◆ Source excerpt ◆
+++

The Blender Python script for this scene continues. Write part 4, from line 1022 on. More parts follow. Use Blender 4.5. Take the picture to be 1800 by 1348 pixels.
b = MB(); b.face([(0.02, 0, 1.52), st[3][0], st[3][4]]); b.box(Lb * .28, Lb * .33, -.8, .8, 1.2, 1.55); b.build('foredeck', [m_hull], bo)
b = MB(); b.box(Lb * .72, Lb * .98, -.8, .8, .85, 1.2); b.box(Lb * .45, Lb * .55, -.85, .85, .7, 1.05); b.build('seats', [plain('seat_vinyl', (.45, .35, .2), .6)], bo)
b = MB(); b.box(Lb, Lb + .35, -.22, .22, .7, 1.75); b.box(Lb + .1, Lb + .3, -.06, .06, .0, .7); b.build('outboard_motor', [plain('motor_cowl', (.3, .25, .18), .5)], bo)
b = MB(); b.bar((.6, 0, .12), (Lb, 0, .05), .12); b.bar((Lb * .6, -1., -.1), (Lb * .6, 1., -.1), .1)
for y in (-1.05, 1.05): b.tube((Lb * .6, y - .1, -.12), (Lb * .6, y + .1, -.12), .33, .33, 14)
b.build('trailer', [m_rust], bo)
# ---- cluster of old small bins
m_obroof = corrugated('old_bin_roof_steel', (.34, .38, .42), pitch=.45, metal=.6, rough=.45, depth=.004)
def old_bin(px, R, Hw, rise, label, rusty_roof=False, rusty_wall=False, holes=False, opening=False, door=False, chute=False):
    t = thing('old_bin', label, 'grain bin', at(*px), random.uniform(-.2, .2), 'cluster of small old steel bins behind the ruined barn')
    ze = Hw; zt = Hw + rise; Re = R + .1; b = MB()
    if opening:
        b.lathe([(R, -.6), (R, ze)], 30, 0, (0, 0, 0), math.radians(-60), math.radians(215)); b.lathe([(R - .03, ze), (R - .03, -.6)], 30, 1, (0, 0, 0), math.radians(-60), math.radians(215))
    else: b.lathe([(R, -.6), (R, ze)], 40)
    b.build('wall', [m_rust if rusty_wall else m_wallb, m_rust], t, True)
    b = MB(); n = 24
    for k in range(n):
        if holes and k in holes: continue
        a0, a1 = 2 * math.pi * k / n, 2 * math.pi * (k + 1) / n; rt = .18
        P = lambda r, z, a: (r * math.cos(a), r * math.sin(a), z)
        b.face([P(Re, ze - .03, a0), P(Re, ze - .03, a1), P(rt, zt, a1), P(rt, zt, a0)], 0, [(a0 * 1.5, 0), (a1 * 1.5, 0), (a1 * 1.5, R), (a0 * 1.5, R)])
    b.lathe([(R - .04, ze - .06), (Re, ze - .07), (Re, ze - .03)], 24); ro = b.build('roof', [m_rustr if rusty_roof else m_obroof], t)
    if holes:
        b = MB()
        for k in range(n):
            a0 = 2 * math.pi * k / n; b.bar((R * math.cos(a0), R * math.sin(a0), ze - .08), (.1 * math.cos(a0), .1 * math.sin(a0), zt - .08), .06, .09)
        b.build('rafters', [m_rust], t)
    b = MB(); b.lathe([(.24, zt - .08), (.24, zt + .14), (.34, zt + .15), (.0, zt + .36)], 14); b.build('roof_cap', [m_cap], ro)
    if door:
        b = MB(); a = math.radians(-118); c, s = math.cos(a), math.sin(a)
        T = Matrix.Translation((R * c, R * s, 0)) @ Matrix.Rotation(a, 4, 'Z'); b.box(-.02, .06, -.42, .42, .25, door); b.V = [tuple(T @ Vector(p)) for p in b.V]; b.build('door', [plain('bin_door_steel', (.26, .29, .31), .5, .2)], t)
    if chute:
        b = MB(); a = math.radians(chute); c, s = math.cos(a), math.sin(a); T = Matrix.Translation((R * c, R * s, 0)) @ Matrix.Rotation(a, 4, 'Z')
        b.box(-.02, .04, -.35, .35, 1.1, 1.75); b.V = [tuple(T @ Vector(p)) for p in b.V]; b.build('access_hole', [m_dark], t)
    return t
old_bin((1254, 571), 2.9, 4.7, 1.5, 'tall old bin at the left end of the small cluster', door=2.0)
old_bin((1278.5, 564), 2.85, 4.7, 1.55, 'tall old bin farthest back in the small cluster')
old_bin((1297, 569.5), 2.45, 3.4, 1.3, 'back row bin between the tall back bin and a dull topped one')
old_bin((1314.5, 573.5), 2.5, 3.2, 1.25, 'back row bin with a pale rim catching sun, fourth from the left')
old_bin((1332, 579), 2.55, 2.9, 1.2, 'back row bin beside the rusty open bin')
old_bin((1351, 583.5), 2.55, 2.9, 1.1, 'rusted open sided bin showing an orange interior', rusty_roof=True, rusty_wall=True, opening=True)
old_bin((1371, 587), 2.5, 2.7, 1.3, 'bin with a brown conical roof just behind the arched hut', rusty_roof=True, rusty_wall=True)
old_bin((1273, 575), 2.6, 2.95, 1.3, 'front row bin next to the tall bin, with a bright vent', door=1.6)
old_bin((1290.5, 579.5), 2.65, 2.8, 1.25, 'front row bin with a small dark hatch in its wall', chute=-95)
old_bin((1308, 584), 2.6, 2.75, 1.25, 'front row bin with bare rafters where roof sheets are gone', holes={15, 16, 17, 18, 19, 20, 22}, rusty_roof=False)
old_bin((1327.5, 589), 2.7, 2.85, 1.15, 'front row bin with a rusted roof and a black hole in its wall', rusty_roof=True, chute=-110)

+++

◆ What is needed ◆
Output all of the data above without any alteration.

◆ Answer ◆
The Blender Python script for this scene continues. Write part 4, from line 1022 on. More parts follow. Use Blender 4.5. Take the picture to be 1800 by 1348 pixels.
b = MB(); b.face([(0.02, 0, 1.52), st[3][0], st[3][4]]); b.box(Lb * .28, Lb * .33, -.8, .8, 1.2, 1.55); b.build('foredeck', [m_hull], bo)
b = MB(); b.box(Lb * .72, Lb * .98, -.8, .8, .85, 1.2); b.box(Lb * .45, Lb * .55, -.85, .85, .7, 1.05); b.build('seats', [plain('seat_vinyl', (.45, .35, .2), .6)], bo)
b = MB(); b.box(Lb, Lb + .35, -.22, .22, .7, 1.75); b.box(Lb + .1, Lb + .3, -.06, .06, .0, .7); b.build('outboard_motor', [plain('motor_cowl', (.3, .25, .18), .5)], bo)
b = MB(); b.bar((.6, 0, .12), (Lb, 0, .05), .12); b.bar((Lb * .6, -1., -.1), (Lb * .6, 1., -.1), .1)
for y in (-1.05, 1.05): b.tube((Lb * .6, y - .1, -.12), (Lb * .6, y + .1, -.12), .33, .33, 14)
b.build('trailer', [m_rust], bo)
# ---- cluster of old small bins
m_obroof = corrugated('old_bin_roof_steel', (.34, .38, .42), pitch=.45, metal=.6, rough=.45, depth=.004)
def old_bin(px, R, Hw, rise, label, rusty_roof=False, rusty_wall=False, holes=False, opening=False, door=False, chute=False):
    t = thing('old_bin', label, 'grain bin', at(*px), random.uniform(-.2, .2), 'cluster of small old steel bins behind the ruined barn')
    ze = Hw; zt = Hw + rise; Re = R + .1; b = MB()
    if opening:
        b.lathe([(R, -.6), (R, ze)], 30, 0, (0, 0, 0), math.radians(-60), math.radians(215)); b.lathe([(R - .03, ze), (R - .03, -.6)], 30, 1, (0, 0, 0), math.radians(-60), math.radians(215))
    else: b.lathe([(R, -.6), (R, ze)], 40)
    b.build('wall', [m_rust if rusty_wall else m_wallb, m_rust], t, True)
    b = MB(); n = 24
    for k in range(n):
        if holes and k in holes: continue
        a0, a1 = 2 * math.pi * k / n, 2 * math.pi * (k + 1) / n; rt = .18
        P = lambda r, z, a: (r * math.cos(a), r * math.sin(a), z)
        b.face([P(Re, ze - .03, a0), P(Re, ze - .03, a1), P(rt, zt, a1), P(rt, zt, a0)], 0, [(a0 * 1.5, 0), (a1 * 1.5, 0), (a1 * 1.5, R), (a0 * 1.5, R)])
    b.lathe([(R - .04, ze - .06), (Re, ze - .07), (Re, ze - .03)], 24); ro = b.build('roof', [m_rustr if rusty_roof else m_obroof], t)
    if holes:
        b = MB()
        for k in range(n):
            a0 = 2 * math.pi * k / n; b.bar((R * math.cos(a0), R * math.sin(a0), ze - .08), (.1 * math.cos(a0), .1 * math.sin(a0), zt - .08), .06, .09)
        b.build('rafters', [m_rust], t)
    b = MB(); b.lathe([(.24, zt - .08), (.24, zt + .14), (.34, zt + .15), (.0, zt + .36)], 14); b.build('roof_cap', [m_cap], ro)
    if door:
        b = MB(); a = math.radians(-118); c, s = math.cos(a), math.sin(a)
        T = Matrix.Translation((R * c, R * s, 0)) @ Matrix.Rotation(a, 4, 'Z'); b.box(-.02, .06, -.42, .42, .25, door); b.V = [tuple(T @ Vector(p)) for p in b.V]; b.build('door', [plain('bin_door_steel', (.26, .29, .31), .5, .2)], t)
    if chute:
        b = MB(); a = math.radians(chute); c, s = math.cos(a), math.sin(a); T = Matrix.Translation((R * c, R * s, 0)) @ Matrix.Rotation(a, 4, 'Z')
        b.box(-.02, .04, -.35, .35, 1.1, 1.75); b.V = [tuple(T @ Vector(p)) for p in b.V]; b.build('access_hole', [m_dark], t)
    return t
old_bin((1254, 571), 2.9, 4.7, 1.5, 'tall old bin at the left end of the small cluster', door=2.0)
old_bin((1278.5, 564), 2.85, 4.7, 1.55, 'tall old bin farthest back in the small cluster')
old_bin((1297, 569.5), 2.45, 3.4, 1.3, 'back row bin between the tall back bin and a dull topped one')
old_bin((1314.5, 573.5), 2.5, 3.2, 1.25, 'back row bin with a pale rim catching sun, fourth from the left')
old_bin((1332, 579), 2.55, 2.9, 1.2, 'back row bin beside the rusty open bin')
old_bin((1351, 583.5), 2.55, 2.9, 1.1, 'rusted open sided bin showing an orange interior', rusty_roof=True, rusty_wall=True, opening=True)
old_bin((1371, 587), 2.5, 2.7, 1.3, 'bin with a brown conical roof just behind the arched hut', rusty_roof=True, rusty_wall=True)
old_bin((1273, 575), 2.6, 2.95, 1.3, 'front row bin next to the tall bin, with a bright vent', door=1.6)
old_bin((1290.5, 579.5), 2.65, 2.8, 1.25, 'front row bin with a small dark hatch in its wall', chute=-95)
old_bin((1308, 584), 2.6, 2.75, 1.25, 'front row bin with bare rafters where roof sheets are gone', holes={15, 16, 17, 18, 19, 20, 22}, rusty_roof=False)
old_bin((1327.5, 589), 2.7, 2.85, 1.15, 'front row bin with a rusted roof and a black hole in its wall', rusty_roof=True, chute=-110)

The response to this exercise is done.